Saturday 18 June 2011

Vagabond (Sans toit ni loi), Agnes Varda, 1985

Sandrine Bonnaire as Mona


Seeing this film for the first time when I was 17 years old hit me with full force and has haunted me ever since. The astonishing performance by Sandrine Bonnaire (as Mona) and skillful  brilliance of Varda’s filmmaking left an indelible impression on me. Mona’s complex relationship with conformity and her agitation against it, her often clear desires for security and chaos, unrepentant debauchery and fearless manipulation (for what I believe to be acts of self preservation), made her a most unforgettable anti-hero for me as a young woman coming of age in the mid 1980’s.

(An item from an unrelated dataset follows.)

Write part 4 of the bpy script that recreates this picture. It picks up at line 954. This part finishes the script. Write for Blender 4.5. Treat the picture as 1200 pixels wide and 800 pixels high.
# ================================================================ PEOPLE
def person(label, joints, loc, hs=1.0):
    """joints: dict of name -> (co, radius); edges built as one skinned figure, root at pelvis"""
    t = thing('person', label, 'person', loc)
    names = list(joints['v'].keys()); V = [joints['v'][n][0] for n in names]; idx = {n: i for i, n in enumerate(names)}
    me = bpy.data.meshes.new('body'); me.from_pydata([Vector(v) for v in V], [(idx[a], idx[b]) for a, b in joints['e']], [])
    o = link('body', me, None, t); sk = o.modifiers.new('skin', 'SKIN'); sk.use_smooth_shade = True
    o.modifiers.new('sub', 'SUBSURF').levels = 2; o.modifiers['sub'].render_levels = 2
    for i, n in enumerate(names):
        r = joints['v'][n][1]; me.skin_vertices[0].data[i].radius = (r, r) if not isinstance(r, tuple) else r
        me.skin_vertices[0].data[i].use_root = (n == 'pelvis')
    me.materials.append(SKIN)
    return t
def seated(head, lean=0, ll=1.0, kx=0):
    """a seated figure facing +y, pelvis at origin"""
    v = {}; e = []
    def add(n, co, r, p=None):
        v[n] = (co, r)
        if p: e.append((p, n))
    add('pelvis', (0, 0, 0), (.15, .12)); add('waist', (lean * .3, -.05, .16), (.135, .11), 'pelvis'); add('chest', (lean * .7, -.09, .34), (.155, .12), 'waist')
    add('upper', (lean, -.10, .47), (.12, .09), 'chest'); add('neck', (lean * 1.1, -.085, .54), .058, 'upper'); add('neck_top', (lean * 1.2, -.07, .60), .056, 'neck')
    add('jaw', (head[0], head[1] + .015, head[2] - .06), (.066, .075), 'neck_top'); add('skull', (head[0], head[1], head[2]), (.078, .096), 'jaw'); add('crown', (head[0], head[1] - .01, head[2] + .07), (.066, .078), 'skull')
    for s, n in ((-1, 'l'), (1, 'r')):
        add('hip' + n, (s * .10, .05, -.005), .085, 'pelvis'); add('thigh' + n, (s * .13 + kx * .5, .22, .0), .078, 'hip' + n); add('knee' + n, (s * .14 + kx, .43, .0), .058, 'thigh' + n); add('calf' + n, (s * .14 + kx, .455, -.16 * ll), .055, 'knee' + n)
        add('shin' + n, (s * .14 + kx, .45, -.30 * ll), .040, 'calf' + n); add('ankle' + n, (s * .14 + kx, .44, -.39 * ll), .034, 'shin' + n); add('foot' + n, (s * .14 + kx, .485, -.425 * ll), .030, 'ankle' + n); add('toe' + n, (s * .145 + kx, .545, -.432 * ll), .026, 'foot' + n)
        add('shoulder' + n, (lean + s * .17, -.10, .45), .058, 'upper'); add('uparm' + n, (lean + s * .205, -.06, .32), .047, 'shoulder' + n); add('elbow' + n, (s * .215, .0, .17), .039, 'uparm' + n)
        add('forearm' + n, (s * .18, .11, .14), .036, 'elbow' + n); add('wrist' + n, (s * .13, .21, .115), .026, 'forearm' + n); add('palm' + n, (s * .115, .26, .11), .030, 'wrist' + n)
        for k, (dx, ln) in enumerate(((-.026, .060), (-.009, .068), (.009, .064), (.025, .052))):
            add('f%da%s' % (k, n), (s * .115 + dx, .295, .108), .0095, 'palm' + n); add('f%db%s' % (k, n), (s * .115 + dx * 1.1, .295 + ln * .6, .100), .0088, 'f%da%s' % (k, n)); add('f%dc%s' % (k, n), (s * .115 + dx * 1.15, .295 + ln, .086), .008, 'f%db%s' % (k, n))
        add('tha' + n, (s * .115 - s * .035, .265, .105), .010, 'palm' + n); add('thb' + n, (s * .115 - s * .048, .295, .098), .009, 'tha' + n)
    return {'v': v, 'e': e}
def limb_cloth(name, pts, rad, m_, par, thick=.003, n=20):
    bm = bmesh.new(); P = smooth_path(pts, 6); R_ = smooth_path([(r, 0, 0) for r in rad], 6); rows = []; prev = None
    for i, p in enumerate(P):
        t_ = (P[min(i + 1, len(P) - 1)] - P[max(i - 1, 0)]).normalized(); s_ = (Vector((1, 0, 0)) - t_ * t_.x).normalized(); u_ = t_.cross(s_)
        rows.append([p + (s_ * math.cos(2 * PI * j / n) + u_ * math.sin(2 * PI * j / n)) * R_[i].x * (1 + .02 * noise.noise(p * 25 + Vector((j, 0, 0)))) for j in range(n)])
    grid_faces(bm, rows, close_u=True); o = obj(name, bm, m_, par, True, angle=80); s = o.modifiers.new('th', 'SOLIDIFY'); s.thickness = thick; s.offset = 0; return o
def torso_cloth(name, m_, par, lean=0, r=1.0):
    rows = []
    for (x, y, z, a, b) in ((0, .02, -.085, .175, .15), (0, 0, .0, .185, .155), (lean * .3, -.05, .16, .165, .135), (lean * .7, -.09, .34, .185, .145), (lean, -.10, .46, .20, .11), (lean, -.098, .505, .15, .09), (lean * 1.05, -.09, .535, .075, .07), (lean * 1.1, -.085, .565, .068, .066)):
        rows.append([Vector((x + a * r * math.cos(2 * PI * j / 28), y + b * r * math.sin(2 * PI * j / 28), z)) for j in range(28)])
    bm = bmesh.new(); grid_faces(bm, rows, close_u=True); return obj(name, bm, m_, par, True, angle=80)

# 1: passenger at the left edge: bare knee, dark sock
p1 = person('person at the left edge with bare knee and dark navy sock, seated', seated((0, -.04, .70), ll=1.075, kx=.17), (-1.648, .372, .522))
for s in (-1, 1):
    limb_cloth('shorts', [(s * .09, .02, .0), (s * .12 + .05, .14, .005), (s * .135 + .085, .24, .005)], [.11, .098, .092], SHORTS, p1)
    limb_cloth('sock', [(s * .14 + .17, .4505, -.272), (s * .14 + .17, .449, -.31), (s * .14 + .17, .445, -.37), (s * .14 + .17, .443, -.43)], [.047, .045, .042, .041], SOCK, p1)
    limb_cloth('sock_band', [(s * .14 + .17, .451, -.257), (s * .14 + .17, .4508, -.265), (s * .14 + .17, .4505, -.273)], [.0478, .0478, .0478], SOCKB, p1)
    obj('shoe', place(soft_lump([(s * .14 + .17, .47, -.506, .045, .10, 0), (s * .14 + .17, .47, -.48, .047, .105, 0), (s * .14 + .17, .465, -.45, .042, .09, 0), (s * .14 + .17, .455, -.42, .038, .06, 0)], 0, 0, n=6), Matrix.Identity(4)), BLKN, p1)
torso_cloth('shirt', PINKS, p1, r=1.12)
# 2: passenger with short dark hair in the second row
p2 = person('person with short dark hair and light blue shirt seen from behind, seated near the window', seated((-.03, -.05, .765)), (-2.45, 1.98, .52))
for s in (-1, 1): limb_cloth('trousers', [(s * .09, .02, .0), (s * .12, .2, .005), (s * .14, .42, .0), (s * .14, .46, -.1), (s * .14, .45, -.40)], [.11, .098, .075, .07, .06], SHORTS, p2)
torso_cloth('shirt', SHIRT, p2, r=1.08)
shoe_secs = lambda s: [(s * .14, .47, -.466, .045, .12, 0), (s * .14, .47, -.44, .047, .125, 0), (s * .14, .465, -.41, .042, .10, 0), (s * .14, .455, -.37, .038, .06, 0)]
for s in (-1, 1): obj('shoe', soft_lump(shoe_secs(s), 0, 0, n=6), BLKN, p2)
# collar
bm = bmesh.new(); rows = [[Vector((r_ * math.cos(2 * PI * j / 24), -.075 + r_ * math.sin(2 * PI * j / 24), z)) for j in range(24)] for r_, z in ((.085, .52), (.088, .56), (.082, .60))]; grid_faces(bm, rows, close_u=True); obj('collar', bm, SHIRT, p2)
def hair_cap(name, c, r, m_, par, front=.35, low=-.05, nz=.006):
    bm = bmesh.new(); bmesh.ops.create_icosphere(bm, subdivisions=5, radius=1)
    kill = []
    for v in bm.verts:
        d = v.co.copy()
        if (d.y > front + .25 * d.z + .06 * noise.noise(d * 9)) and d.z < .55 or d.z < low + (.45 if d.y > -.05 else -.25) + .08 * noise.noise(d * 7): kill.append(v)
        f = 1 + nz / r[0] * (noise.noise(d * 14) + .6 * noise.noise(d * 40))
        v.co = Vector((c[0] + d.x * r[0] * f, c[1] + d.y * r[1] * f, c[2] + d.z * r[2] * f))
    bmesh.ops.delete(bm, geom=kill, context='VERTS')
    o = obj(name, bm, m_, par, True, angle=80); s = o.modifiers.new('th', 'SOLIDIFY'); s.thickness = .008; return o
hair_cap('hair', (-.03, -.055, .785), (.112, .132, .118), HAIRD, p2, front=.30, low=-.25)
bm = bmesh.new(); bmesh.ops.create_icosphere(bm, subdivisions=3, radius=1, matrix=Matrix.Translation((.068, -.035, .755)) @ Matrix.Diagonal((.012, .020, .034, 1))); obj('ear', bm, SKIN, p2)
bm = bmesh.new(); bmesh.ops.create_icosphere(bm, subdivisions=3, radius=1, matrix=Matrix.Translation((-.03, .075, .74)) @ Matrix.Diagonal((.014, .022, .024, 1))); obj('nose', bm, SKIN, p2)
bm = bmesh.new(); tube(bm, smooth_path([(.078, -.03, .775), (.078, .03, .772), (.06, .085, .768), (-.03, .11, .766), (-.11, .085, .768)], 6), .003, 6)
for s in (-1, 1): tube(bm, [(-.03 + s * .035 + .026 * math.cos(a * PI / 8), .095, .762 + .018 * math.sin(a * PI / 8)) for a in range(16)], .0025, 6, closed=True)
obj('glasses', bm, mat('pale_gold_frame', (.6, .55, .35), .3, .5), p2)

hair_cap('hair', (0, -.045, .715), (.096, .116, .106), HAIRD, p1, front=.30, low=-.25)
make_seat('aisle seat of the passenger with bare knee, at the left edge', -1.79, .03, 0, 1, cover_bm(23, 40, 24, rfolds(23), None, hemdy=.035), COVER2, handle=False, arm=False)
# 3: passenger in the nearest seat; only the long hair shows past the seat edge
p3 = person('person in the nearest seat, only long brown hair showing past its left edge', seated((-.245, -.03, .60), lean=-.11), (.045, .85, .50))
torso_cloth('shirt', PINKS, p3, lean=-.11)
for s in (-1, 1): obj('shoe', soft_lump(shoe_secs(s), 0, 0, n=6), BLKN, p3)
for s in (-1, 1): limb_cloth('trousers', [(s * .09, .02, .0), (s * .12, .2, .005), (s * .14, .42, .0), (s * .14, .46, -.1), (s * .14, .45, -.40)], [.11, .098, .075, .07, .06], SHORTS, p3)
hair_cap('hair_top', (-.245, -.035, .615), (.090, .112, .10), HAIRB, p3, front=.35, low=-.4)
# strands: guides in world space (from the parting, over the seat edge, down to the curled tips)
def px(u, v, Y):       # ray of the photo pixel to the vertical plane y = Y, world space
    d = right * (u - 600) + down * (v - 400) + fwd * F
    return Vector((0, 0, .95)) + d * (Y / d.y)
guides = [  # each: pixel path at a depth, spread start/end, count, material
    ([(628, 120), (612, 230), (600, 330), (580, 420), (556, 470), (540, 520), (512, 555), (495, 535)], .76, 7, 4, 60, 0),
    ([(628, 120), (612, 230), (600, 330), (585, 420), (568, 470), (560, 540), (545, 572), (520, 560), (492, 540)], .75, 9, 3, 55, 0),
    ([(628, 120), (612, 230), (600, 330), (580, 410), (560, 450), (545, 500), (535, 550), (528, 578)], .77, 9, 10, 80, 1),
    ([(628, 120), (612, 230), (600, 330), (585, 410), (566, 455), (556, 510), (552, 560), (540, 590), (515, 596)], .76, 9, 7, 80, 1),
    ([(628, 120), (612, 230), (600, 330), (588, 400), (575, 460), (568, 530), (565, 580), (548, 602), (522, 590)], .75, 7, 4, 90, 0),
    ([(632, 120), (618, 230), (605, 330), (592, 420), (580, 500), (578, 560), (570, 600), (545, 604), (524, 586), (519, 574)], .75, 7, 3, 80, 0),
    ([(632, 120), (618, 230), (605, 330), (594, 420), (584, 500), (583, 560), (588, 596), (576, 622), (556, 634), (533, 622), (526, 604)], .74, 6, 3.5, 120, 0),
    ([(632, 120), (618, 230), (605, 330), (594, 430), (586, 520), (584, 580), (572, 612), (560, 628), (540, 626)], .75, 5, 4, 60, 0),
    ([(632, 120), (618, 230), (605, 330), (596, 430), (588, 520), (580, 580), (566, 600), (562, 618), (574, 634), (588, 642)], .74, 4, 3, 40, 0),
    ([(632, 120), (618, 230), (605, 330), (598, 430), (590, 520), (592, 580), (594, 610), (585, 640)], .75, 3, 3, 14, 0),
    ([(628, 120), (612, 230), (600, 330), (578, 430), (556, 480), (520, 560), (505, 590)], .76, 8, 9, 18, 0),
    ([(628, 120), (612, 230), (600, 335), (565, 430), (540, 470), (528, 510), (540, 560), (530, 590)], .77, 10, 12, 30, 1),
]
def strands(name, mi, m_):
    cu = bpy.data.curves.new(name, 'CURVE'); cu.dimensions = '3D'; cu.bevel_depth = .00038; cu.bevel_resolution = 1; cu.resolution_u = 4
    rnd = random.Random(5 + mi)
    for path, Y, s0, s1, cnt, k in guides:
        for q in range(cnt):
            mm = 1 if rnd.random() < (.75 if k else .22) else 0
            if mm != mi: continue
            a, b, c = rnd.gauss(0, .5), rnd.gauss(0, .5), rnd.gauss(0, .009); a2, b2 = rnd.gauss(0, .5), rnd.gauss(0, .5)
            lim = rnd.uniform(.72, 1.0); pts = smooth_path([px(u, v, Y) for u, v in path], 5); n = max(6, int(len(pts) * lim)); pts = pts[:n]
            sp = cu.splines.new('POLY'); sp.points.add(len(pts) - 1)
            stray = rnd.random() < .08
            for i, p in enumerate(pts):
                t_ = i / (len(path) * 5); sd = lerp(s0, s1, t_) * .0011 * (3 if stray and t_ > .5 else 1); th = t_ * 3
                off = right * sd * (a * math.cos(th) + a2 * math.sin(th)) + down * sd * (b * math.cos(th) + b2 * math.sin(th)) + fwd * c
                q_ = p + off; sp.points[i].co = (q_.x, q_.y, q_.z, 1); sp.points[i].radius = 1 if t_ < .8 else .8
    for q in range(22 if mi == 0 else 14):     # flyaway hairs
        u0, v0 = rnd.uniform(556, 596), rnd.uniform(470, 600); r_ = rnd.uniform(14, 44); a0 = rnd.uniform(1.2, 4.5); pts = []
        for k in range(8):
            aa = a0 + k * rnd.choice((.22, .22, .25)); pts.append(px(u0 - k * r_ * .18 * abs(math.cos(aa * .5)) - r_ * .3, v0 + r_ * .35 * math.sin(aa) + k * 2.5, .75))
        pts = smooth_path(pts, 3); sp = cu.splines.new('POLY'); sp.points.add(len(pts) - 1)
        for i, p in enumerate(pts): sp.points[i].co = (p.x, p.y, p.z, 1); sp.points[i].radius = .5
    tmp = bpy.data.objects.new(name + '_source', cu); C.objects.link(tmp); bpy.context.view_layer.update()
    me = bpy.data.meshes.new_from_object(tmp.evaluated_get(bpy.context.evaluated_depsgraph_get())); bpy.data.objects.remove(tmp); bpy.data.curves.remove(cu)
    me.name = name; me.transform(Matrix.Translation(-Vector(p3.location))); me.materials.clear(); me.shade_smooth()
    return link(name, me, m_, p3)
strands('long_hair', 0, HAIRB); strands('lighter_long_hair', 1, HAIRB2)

Throughout the film we follow Mona - drifter and unforgettable urban rebel - as she makes her way through various towns and (fittingly) winter landscapes. Never once did I care to know why she was on this journey, just captivated in the momentum of her present experiences. She was on a wild, sometimes violent journey, but one of her own making and on her own terms. Her spirit of ultimate independence and indifference of how and what to be, resonated deeply with me and I took great pleasure at the radical inappropriateness she inspired.

But in the end her outsiderness proves to be too great. As the film still (above) shows her worn-down vulnerability, she looks out towards a bleak and unforgiving horizon - one I have become familiar with from living in the frozen wastelands of North York - But with all of life’s nasty realities starting to implode upon her – ending with a final devastating collapse in a frozen farmers field. And like everything else Mona experiences, the promise of fertile bounty is kept far from reach - almost like Persephone falling to her end.

Now as an adult carefully examining how to preserve my own life, I live far removed from Mona’s kind of recklessness and insubordination. However, today for various reasons, I hold her spirit close to me, lingering on her fierce determination, vulnerabilities, and shameless independence.